The project objective was to demonstrate and validate the performance of three innovative technologies for leak detection by assessing their ability to detect and accurately locate leaks in challenging pipe types such as polyvinyl chloride (PVC), asbestos cement (AC), and mixtures of pipe types typically found on Department of Defense (DoD) installations. The fundamental questions addressed by this study include: Is implementation of these technologies technically feasible for use by DoD installations to reduce water loss and to help meet water and energy conservation goals of the EO? Are these technologies cost effective?

The demonstration evaluated two types of cross-correlating leak detection technologies: (1) a continuous monitoring network approach, and (2) an inspection approach that used sensors temporarily deployed to test segments of pipe within a water distribution system. Three different product lines were tested: one for continuous monitoring and two for periodic inspection of pipe segments. Each technology was demonstrated for detecting and pinpointing leaks in metallic and challenging non-metallic pipe types. For each of the technologies, accelerometers or hydrophones were used to detect acoustic signatures of leaks, and time offsets between sensor locations were used to derive leak locations.

Evaluations were conducted under controlled conditions at an underground pipeline test bed (TB) that was configured with simulated leaks followed by testing under operating conditions within the U.S. Army Engineer Research Development Center’s (ERDC’s) water distribution system. The TB included 11 simulated leaks ranging from approximately one gallon per minute (gpm) to 8 gpm that could be controlled from above ground. Projected benefits from water and energy savings and estimated costs for leak detection deployment were also estimated. These projections indicate a savings-to-investment ratio (SIR) greater than one for installations with average rates of water main breaks within their water distribution systems. Actual cost-benefit performance should be monitored as leak detection systems are deployed on a site-specific basis. 

For the TB evaluation, only the technology that used an inspection approach and accelerometers met all the performance criteria. The continuous monitoring technology and the survey technology using both hydrophones and accelerometers did not meet several performance criteria in the TB evaluation. The simulated leak conditions were successfully detected by all the technologies. However, the location accuracy varied between the technologies. Two of the three technologies passed the performance objective of locating 90% of simulated leaks within 4 feet (ft) of the known locations in the TB. The leak location results for PVC pipe ranged from 86% to 100% within 4 ft of the known leak locations. False positives were an issue for two out of the three technologies. There is a potential to mitigate false positives in field applications through focused acoustic surveys that are typically conducted at the correlated location prior to marking the leak location. All three technologies were able to detect small leaks at approximately one gpm. Challenges were encountered with detecting multiple leaks within a bracketed sensor pair (even though the simulated leaks were spaced more than five ft apart) and in spanning mixed pipe materials. Although the capability to detect and locate leaks under these scenarios was claimed, the leak detections were not as accurate compared to the single leak and single pipe material scenarios within the TB.

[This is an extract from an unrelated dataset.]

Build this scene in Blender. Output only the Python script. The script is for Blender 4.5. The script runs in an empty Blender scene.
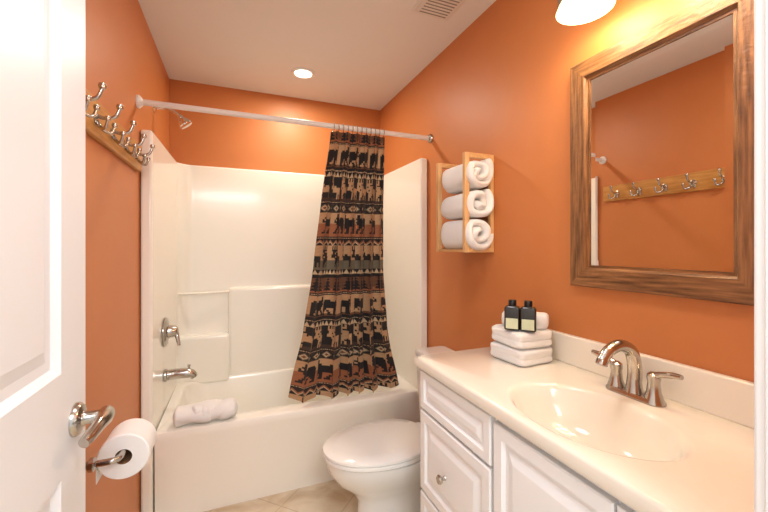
import bpy, bmesh, math, random
from mathutils import Vector, Matrix
random.seed(3)
S=bpy.context.scene
pi=math.pi
def lin(c):
    return tuple(((x/255)/12.92 if x/255<=0.04045 else ((x/255+0.055)/1.055)**2.4) for x in c)
# ---------------------------------------------------------------- materials
def mat(name,rgb,rough=0.5,metal=0.0,bump=None,var=None,emit=None,coat=0.0,sheen=0.0,trans=0.0,spec=None):
    m=bpy.data.materials.new(name); m.use_nodes=True
    nt=m.node_tree; b=nt.nodes['Principled BSDF']
    c=lin(rgb)+(1,)
    b.inputs['Base Color'].default_value=c
    b.inputs['Roughness'].default_value=rough
    b.inputs['Metallic'].default_value=metal
    if coat: b.inputs['Coat Weight'].default_value=coat; b.inputs['Coat Roughness'].default_value=0.08
    if sheen: b.inputs['Sheen Weight'].default_value=sheen
    if trans: b.inputs['Transmission Weight'].default_value=trans
    if spec is not None: b.inputs['Specular IOR Level'].default_value=spec
    if emit:
        b.inputs['Emission Color'].default_value=lin(emit[0])+(1,)
        b.inputs['Emission Strength'].default_value=emit[1]
    tc=nt.nodes.new('ShaderNodeTexCoord')
    if var:   # (rgb2, scale, (sx,sy,sz))
        n=nt.nodes.new('ShaderNodeTexNoise'); n.inputs['Scale'].default_value=var[1]; n.inputs['Detail'].default_value=5
        mp=nt.nodes.new('ShaderNodeMapping'); mp.inputs['Scale'].default_value=var[2]
        nt.links.new(tc.outputs['Object'],mp.inputs[0]); nt.links.new(mp.outputs[0],n.inputs['Vector'])
        r=nt.nodes.new('ShaderNodeValToRGB')
        r.color_ramp.elements[0].position=0.3; r.color_ramp.elements[1].position=0.7
        r.color_ramp.elements[0].color=c; r.color_ramp.elements[1].color=lin(var[0])+(1,)
        nt.links.new(n.outputs['Fac'],r.inputs[0]); nt.links.new(r.outputs[0],b.inputs['Base Color'])
    if bump:  # (scale,strength,dist)
        n2=nt.nodes.new('ShaderNodeTexNoise'); n2.inputs['Scale'].default_value=bump[0]; n2.inputs['Detail'].default_value=3
        nt.links.new(tc.outputs['Object'],n2.inputs['Vector'])
        bp=nt.nodes.new('ShaderNodeBump'); bp.inputs['Strength'].default_value=bump[1]; bp.inputs['Distance'].default_value=bump[2]
        nt.links.new(n2.outputs['Fac'],bp.inputs['Height']); nt.links.new(bp.outputs[0],b.inputs['Normal'])
    return m
M_wall=mat('orange_paint',(208,130,74),0.45,bump=(260,0.25,0.002),var=((203,125,69),2.5,(1,1,1)))
M_ceil=mat('ceiling_paint',(232,231,228),0.8,bump=(180,0.15,0.002))
M_hall=mat('hall_paint',(235,232,226),0.8)
M_trim=mat('white_trim_paint',(244,245,246),0.35)
M_door=mat('white_door_paint',(236,238,242),0.35)
M_tub=mat('acrylic_cream',(249,244,233),0.18,coat=0.3)
M_porc=mat('porcelain',(246,245,241),0.12,coat=0.5)
M_cab=mat('cabinet_white',(247,247,248),0.35)
M_counter=mat('cultured_marble',(240,232,218),0.15,coat=0.4,var=((245,238,226),3,(1,1.5,1)))
M_chrome=mat('chrome',(215,212,208),0.12,metal=1.0)
M_nickel=mat('brushed_nickel',(190,184,176),0.2,metal=1.0)
M_rod=mat('rod_white',(240,238,236),0.3)
M_woodR=mat('hook_rail_oak',(214,160,88),0.4,var=((190,130,62),14,(6,0.6,6)))
M_woodY=mat('pine_y',(224,180,126),0.45,var=((204,152,96),14,(6,0.6,6)))
M_woodZ=mat('pine_z',(228,186,134),0.45,var=((208,158,102),14,(6,6,0.6)))
M_frZ=mat('frame_wood_vert',(166,116,72),0.42,var=((88,56,32),11,(12,12,0.8)),bump=(60,0.5,0.004))
M_frY=mat('frame_wood_horiz',(166,116,72),0.42,var=((88,56,32),11,(12,0.8,12)),bump=(60,0.5,0.004))
M_mirror=mat('mirror_glass',(238,238,236),0.0,metal=1.0)
M_towel=mat('terry_white',(250,249,247),0.95,bump=(420,0.9,0.004),sheen=0.3)
M_paper=mat('tissue_paper',(248,247,245),0.95,bump=(300,0.2,0.001))
M_card=mat('cardboard',(150,115,80),0.9)
M_black=mat('black_plastic',(18,17,17),0.3)
M_bottle=mat('dark_bottle',(30,24,19),0.15,coat=0.4)
M_label=mat('bottle_label',(206,212,178),0.5)
M_slot=mat('vent_slot',(150,146,140),0.8)
M_shade=mat('frosted_glass_shade',(255,246,225),0.4,emit=((255,222,160),3.0))
M_led=mat('downlight_lens',(255,250,235),0.4,emit=((255,240,210),14))
M_vent=mat('vent_plastic',(226,222,216),0.5)
M_caulk=mat('drain_metal',(170,165,158),0.25,metal=1.0)

# floor material: large beige stone tiles laid on the diagonal
M_floor=bpy.data.materials.new('beige_tile'); M_floor.use_nodes=True
nt=M_floor.node_tree; b=nt.nodes['Principled BSDF']; b.inputs['Roughness'].default_value=0.3
tc=nt.nodes.new('ShaderNodeTexCoord'); mp=nt.nodes.new('ShaderNodeMapping'); mp.inputs['Rotation'].default_value=(0,0,math.radians(45))
br=nt.nodes.new('ShaderNodeTexBrick'); br.offset=0.0; br.inputs['Scale'].default_value=1
br.inputs['Brick Width'].default_value=0.3; br.inputs['Row Height'].default_value=0.3; br.inputs['Mortar Size'].default_value=0.003
br.inputs['Color1'].default_value=(1,1,1,1); br.inputs['Color2'].default_value=(0.95,0.94,0.92,1); br.inputs['Mortar'].default_value=(0.78,0.73,0.66,1)
nz=nt.nodes.new('ShaderNodeTexNoise'); nz.inputs['Scale'].default_value=5; nz.inputs['Detail'].default_value=8; nz.inputs['Distortion'].default_value=1.2
rp=nt.nodes.new('ShaderNodeValToRGB'); rp.color_ramp.elements[0].position=0.35; rp.color_ramp.elements[1].position=0.65
rp.color_ramp.elements[0].color=lin((208,186,152))+(1,); rp.color_ramp.elements[1].color=lin((236,224,202))+(1,)
mx=nt.nodes.new('ShaderNodeMix'); mx.data_type='RGBA'; mx.blend_type='MULTIPLY'; mx.inputs[0].default_value=1
nt.links.new(tc.outputs['Object'],mp.inputs[0]); nt.links.new(mp.outputs[0],br.inputs['Vector']); nt.links.new(tc.outputs['Object'],nz.inputs['Vector'])
nt.links.new(nz.outputs['Fac'],rp.inputs[0]); nt.links.new(rp.outputs[0],mx.inputs[6]); nt.links.new(br.outputs['Color'],mx.inputs[7])
nt.links.new(mx.outputs[2],b.inputs['Base Color'])

# ---------------------------------------------------------------- mesh helpers
def empty(name):
    e=bpy.data.objects.new(name,None); S.collection.objects.link(e); e.empty_display_size=0.05; return e
def finish(name,bm,m,parent=None,smooth=False,bevel=0,seg=3,sub=0,angle=40):
    bmesh.ops.recalc_face_normals(bm,faces=bm.faces)
    me=bpy.data.meshes.new(name); bm.to_mesh(me); bm.free()
    o=bpy.data.objects.new(name,me); S.collection.objects.link(o)
    if m: me.materials.append(m)
    if bevel:
        md=o.modifiers.new('bevel','BEVEL'); md.width=bevel; md.segments=seg; md.limit_method='ANGLE'; md.angle_limit=math.radians(40)
    if sub:
        md=o.modifiers.new('sub','SUBSURF'); md.levels=sub; md.render_levels=sub
    if smooth or bevel:
        for p in me.polygons: p.use_smooth=True
        if not sub:
            try:
                me.set_sharp_from_angle(angle=math.radians(angle))
            except Exception: pass
    if parent: o.parent=parent
    return o
def box(name,x0,x1,y0,y1,z0,z1,m,parent=None,bevel=0,seg=3,rot=0,c=None):
    bm=bmesh.new(); bmesh.ops.create_cube(bm,size=1)
    for v in bm.verts:
        v.co=Vector((x0+(v.co.x+.5)*(x1-x0),y0+(v.co.y+.5)*(y1-y0),z0+(v.co.z+.5)*(z1-z0)))
    if rot:
        cc=Vector(((x0+x1)/2,(y0+y1)/2,0)); R=Matrix.Rotation(rot,3,'Z')
        for v in bm.verts: v.co=cc+R@(v.co-cc)
    return finish(name,bm,m,parent,bevel=bevel,seg=seg)
def loft(name,rings,m,parent=None,cap0=True,cap1=True,smooth=True,closed=True,bevel=0,sub=0,angle=40):
    bm=bmesh.new(); R=[[bm.verts.new(p) for p in r] for r in rings]
    n=len(R[0])
    for a,bb in zip(R,R[1:]):
        for i in range(n if closed else n-1):
            j=(i+1)%n
            try: bm.faces.new((a[i],a[j],bb[j],bb[i]))
            except Exception: pass
    if cap0: bm.faces.new(R[0])
    if cap1: bm.faces.new(R[-1])
    return finish(name,bm,m,parent,smooth=smooth,bevel=bevel,sub=sub,angle=angle)
def rr(cx,cy,hx,hy,r,n=6):
    r=min(r,hx,hy); pts=[]
    for k,(sx,sy) in enumerate(((1,1),(-1,1),(-1,-1),(1,-1))):
        for i in range(n+1):
            a=k*pi/2+i/n*pi/2
            pts.append((cx+sx*(hx-r)+r*math.cos(a),cy+sy*(hy-r)+r*math.sin(a)))
    return pts
def rrz(cx,cy,hx,hy,r,z,n=6): return [(x,y,z) for x,y in rr(cx,cy,hx,hy,r,n)]
def circ(c,r,axis,n=24,ry=None):
    a=Vector(axis).normalized(); up=Vector((0,0,1)) if abs(a.z)<.9 else Vector((0,1,0))
    s=a.cross(up).normalized(); t=s.cross(a).normalized(); ry=ry or r
    return [tuple(Vector(c)+s*r*math.cos(2*pi*i/n)+t*ry*math.sin(2*pi*i/n)) for i in range(n)]
def lathe(name,c,axis,prof,m,parent=None,n=28,cap0=True,cap1=True,angle=40):
    a=Vector(axis).normalized(); c=Vector(c)
    return loft(name,[circ(c+a*h,max(r,1e-4),a,n) for r,h in prof],m,parent,cap0,cap1,angle=angle)
def spline(pts,k=8):
    P=[Vector(p) for p in pts]; P=[P[0]*2-P[1]]+P+[P[-1]*2-P[-2]]; out=[]
    for i in range(1,len(P)-2):
        for j in range(k):
            t=j/k; a,b_,c,d=P[i-1],P[i],P[i+1],P[i+2]
            out.append(0.5*((2*b_)+(c-a)*t+(2*a-5*b_+4*c-d)*t*t+(3*b_-a-3*c+d)*t**3))
    out.append(P[-2]); return out
def tube(name,pts,rad,m,parent=None,k=8,n=14,flat=1.0):
    P=spline(pts,k) if k>1 else [Vector(p) for p in pts]
    rs=rad if isinstance(rad,(list,tuple)) else None
    rings=[]; nrm=None
    for i,p in enumerate(P):
        t=(P[min(i+1,len(P)-1)]-P[max(i-1,0)]).normalized()
        if nrm is None:
            u=Vector((0,0,1)) if abs(t.z)<.9 else Vector((0,1,0)); nrm=(u-t*u.dot(t)).normalized()
        else: nrm=(nrm-t*nrm.dot(t)).normalized()
        s=t.cross(nrm)
        if rs:
            f=i/(len(P)-1)*(len(rs)-1); a=int(min(f,len(rs)-2)); r=rs[a]+(rs[a+1]-rs[a])*(f-a)
        else: r=rad
        rings.append([tuple(p+nrm*r*flat*math.cos(2*pi*j/n)+s*r*math.sin(2*pi*j/n)) for j in range(n)])
    return loft(name,rings,m,parent,angle=60)

XL,XR,YB,H=-0.416,1.105,2.82,2.44
HC=1.31
# ---------------------------------------------------------------- shell
box('floor',XL-.1,XR+.1,-1.6,YB+.1,-.06,0,M_floor)
box('ceiling',XL-.1,XR+.1,-1.6,YB+.1,H,H+.06,M_ceil)
box('wall_left',XL-.1,XL,.09,YB+.1,0,H,M_wall)
box('wall_right',XR,XR+.1,.09,YB+.1,0,H,M_wall)
box('wall_back',XL,XR,YB,YB+.1,0,H,M_wall)
wf=empty('wall_front')
box('wall_front_right',.55,XR,.09,.21,0,H,M_wall,wf)
box('wall_front_header',-.35,.55,.09,.21,2.07,H,M_wall,wf)
box('wall_front_left',XL,-.35,.09,.21,0,H,M_wall,wf)
box('wall_hall_left',XL-.1,XL,-1.6,.09,0,H,M_hall)
box('wall_hall_right',XR,XR+.1,-1.6,.09,0,H,M_hall)
t1=empty('trim_1')
box('jamb_right',.535,.552,.085,.215,0,2.05,M_trim,t1,bevel=.002)
box('jamb_left',-.355,-.338,.085,.215,0,2.05,M_trim,t1,bevel=.002)
box('casing_right',.538,.61,.2101,.226,0,2.12,M_trim,t1,bevel=.004)
box('jamb_head',-.355,.552,.085,.215,2.05,2.068,M_trim,t1)
box('casing_head',-.355,.538,.2101,.226,2.055,2.12,M_trim,t1,bevel=.004)
box('baseboard_left',XL,XL+.012,.24,1.985,0,.09,M_trim,bevel=.003)
box('baseboard_right',XR-.012,XR,1.26,1.985,0,.09,M_trim,bevel=.003)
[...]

For the operational water distribution testing, three leaks were detected within the portion of the ERDC water distribution system selected for inspection. The limited number of leaks detected in the field tests did not provide sufficient information for the evaluation of the performance criteria (even though visual indications of one leak were observed during the test). Water, energy, and SIR estimates were developed based upon an industry average water main break frequency and regional water and energy cost data.   

Leak detection systems that rely on an intermittent inspection approach hold the most promise for implementation at military installations at this time. A widely accepted best management practice with this technology is to cover an entire base every 3 to 5 years (American Water Works Association [AWWA], 2009). Both the LeakFinderRT and Correlux leak detection systems process the leak signature data in the field without any requirement for information technology (IT) security, or connection to government IT assets or the Internet. Leak detection using these systems can be procured as a service via a maintenance or job order contract. In addition, if an installation has the manpower, equipment can be procured for in-house use. Since the Correlux technology met all of the performance thresholds for the TB evaluations, this technology could be considered for additional field testing and deployment in its current state.

Further development and investment would be required for widespread adoption of a continuous monitoring system at military installations. Software compatibility issues and the difficulties of securing IT approval would deter implementation at military installations under the current IT security environment. The primary operating concern to be addressed includes network security for information systems that are being deployed in conjunction with advanced metering infrastructure (AMI) systems.